REQUIRED TASK: Restate each line word for word. Leave out every picture.

□ □ □

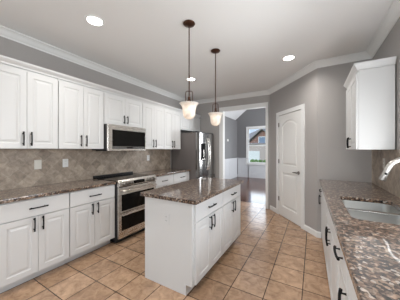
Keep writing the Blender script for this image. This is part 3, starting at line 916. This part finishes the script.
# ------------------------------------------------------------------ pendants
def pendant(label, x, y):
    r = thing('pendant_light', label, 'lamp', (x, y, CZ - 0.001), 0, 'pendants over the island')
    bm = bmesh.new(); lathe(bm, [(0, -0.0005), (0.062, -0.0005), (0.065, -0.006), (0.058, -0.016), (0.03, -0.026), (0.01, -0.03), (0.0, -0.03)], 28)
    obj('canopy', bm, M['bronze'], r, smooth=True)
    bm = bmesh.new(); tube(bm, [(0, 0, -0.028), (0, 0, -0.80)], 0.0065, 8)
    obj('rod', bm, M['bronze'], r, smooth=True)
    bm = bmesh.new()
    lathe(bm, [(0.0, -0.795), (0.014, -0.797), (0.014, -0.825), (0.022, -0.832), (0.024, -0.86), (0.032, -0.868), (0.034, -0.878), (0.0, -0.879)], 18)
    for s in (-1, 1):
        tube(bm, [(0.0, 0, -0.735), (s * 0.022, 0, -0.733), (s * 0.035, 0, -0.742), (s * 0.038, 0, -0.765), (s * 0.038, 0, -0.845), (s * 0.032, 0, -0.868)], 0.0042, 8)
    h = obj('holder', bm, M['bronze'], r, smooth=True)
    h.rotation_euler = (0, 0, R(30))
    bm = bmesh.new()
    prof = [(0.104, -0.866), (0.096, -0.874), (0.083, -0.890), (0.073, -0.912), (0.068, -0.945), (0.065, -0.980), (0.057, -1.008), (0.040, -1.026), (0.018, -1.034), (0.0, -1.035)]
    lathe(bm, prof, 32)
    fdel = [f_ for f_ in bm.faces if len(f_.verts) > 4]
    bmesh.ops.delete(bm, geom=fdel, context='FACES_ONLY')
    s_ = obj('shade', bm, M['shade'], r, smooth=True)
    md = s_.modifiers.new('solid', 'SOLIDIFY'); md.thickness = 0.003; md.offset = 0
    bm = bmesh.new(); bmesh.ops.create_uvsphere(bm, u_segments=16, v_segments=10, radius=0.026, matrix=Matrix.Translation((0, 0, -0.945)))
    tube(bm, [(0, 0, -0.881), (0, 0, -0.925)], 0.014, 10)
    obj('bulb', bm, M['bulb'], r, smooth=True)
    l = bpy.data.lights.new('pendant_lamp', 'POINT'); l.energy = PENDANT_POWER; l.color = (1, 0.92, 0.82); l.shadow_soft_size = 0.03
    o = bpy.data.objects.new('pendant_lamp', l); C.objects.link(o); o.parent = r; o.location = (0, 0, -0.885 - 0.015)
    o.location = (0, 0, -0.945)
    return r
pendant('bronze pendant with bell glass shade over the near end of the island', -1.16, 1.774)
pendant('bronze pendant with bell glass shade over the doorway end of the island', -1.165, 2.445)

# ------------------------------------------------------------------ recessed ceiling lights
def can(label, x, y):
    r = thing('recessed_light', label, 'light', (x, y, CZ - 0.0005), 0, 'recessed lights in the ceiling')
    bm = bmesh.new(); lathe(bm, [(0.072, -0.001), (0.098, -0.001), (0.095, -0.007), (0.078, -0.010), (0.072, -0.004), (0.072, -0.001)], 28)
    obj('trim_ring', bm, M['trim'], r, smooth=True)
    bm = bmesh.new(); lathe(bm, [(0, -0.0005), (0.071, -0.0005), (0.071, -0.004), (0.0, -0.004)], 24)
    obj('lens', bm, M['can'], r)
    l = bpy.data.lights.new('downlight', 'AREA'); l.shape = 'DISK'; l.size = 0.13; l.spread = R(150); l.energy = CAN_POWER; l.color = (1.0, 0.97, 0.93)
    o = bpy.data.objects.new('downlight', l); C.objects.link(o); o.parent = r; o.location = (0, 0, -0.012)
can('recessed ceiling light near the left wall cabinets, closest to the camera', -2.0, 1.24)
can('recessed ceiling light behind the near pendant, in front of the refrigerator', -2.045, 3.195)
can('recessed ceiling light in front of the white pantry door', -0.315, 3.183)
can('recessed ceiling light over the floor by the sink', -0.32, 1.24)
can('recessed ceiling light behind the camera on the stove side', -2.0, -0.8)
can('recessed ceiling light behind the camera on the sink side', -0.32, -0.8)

□ □ □

FULL RESPONSE:
Keep writing the Blender script for this image. This is part 3, starting at line 916. This part finishes the script.
# ------------------------------------------------------------------ pendants
def pendant(label, x, y):
    r = thing('pendant_light', label, 'lamp', (x, y, CZ - 0.001), 0, 'pendants over the island')
    bm = bmesh.new(); lathe(bm, [(0, -0.0005), (0.062, -0.0005), (0.065, -0.006), (0.058, -0.016), (0.03, -0.026), (0.01, -0.03), (0.0, -0.03)], 28)
    obj('canopy', bm, M['bronze'], r, smooth=True)
    bm = bmesh.new(); tube(bm, [(0, 0, -0.028), (0, 0, -0.80)], 0.0065, 8)
    obj('rod', bm, M['bronze'], r, smooth=True)
    bm = bmesh.new()
    lathe(bm, [(0.0, -0.795), (0.014, -0.797), (0.014, -0.825), (0.022, -0.832), (0.024, -0.86), (0.032, -0.868), (0.034, -0.878), (0.0, -0.879)], 18)
    for s in (-1, 1):
        tube(bm, [(0.0, 0, -0.735), (s * 0.022, 0, -0.733), (s * 0.035, 0, -0.742), (s * 0.038, 0, -0.765), (s * 0.038, 0, -0.845), (s * 0.032, 0, -0.868)], 0.0042, 8)
    h = obj('holder', bm, M['bronze'], r, smooth=True)
    h.rotation_euler = (0, 0, R(30))
    bm = bmesh.new()
    prof = [(0.104, -0.866), (0.096, -0.874), (0.083, -0.890), (0.073, -0.912), (0.068, -0.945), (0.065, -0.980), (0.057, -1.008), (0.040, -1.026), (0.018, -1.034), (0.0, -1.035)]
    lathe(bm, prof, 32)
    fdel = [f_ for f_ in bm.faces if len(f_.verts) > 4]
    bmesh.ops.delete(bm, geom=fdel, context='FACES_ONLY')
    s_ = obj('shade', bm, M['shade'], r, smooth=True)
    md = s_.modifiers.new('solid', 'SOLIDIFY'); md.thickness = 0.003; md.offset = 0
    bm = bmesh.new(); bmesh.ops.create_uvsphere(bm, u_segments=16, v_segments=10, radius=0.026, matrix=Matrix.Translation((0, 0, -0.945)))
    tube(bm, [(0, 0, -0.881), (0, 0, -0.925)], 0.014, 10)
    obj('bulb', bm, M['bulb'], r, smooth=True)
    l = bpy.data.lights.new('pendant_lamp', 'POINT'); l.energy = PENDANT_POWER; l.color = (1, 0.92, 0.82); l.shadow_soft_size = 0.03
    o = bpy.data.objects.new('pendant_lamp', l); C.objects.link(o); o.parent = r; o.location = (0, 0, -0.885 - 0.015)
    o.location = (0, 0, -0.945)
    return r
pendant('bronze pendant with bell glass shade over the near end of the island', -1.16, 1.774)
pendant('bronze pendant with bell glass shade over the doorway end of the island', -1.165, 2.445)

# ------------------------------------------------------------------ recessed ceiling lights
def can(label, x, y):
    r = thing('recessed_light', label, 'light', (x, y, CZ - 0.0005), 0, 'recessed lights in the ceiling')
    bm = bmesh.new(); lathe(bm, [(0.072, -0.001), (0.098, -0.001), (0.095, -0.007), (0.078, -0.010), (0.072, -0.004), (0.072, -0.001)], 28)
    obj('trim_ring', bm, M['trim'], r, smooth=True)
    bm = bmesh.new(); lathe(bm, [(0, -0.0005), (0.071, -0.0005), (0.071, -0.004), (0.0, -0.004)], 24)
    obj('lens', bm, M['can'], r)
    l = bpy.data.lights.new('downlight', 'AREA'); l.shape = 'DISK'; l.size = 0.13; l.spread = R(150); l.energy = CAN_POWER; l.color = (1.0, 0.97, 0.93)
    o = bpy.data.objects.new('downlight', l); C.objects.link(o); o.parent = r; o.location = (0, 0, -0.012)
can('recessed ceiling light near the left wall cabinets, closest to the camera', -2.0, 1.24)
can('recessed ceiling light behind the near pendant, in front of the refrigerator', -2.045, 3.195)
can('recessed ceiling light in front of the white pantry door', -0.315, 3.183)
can('recessed ceiling light over the floor by the sink', -0.32, 1.24)
can('recessed ceiling light behind the camera on the stove side', -2.0, -0.8)
can('recessed ceiling light behind the camera on the sink side', -0.32, -0.8)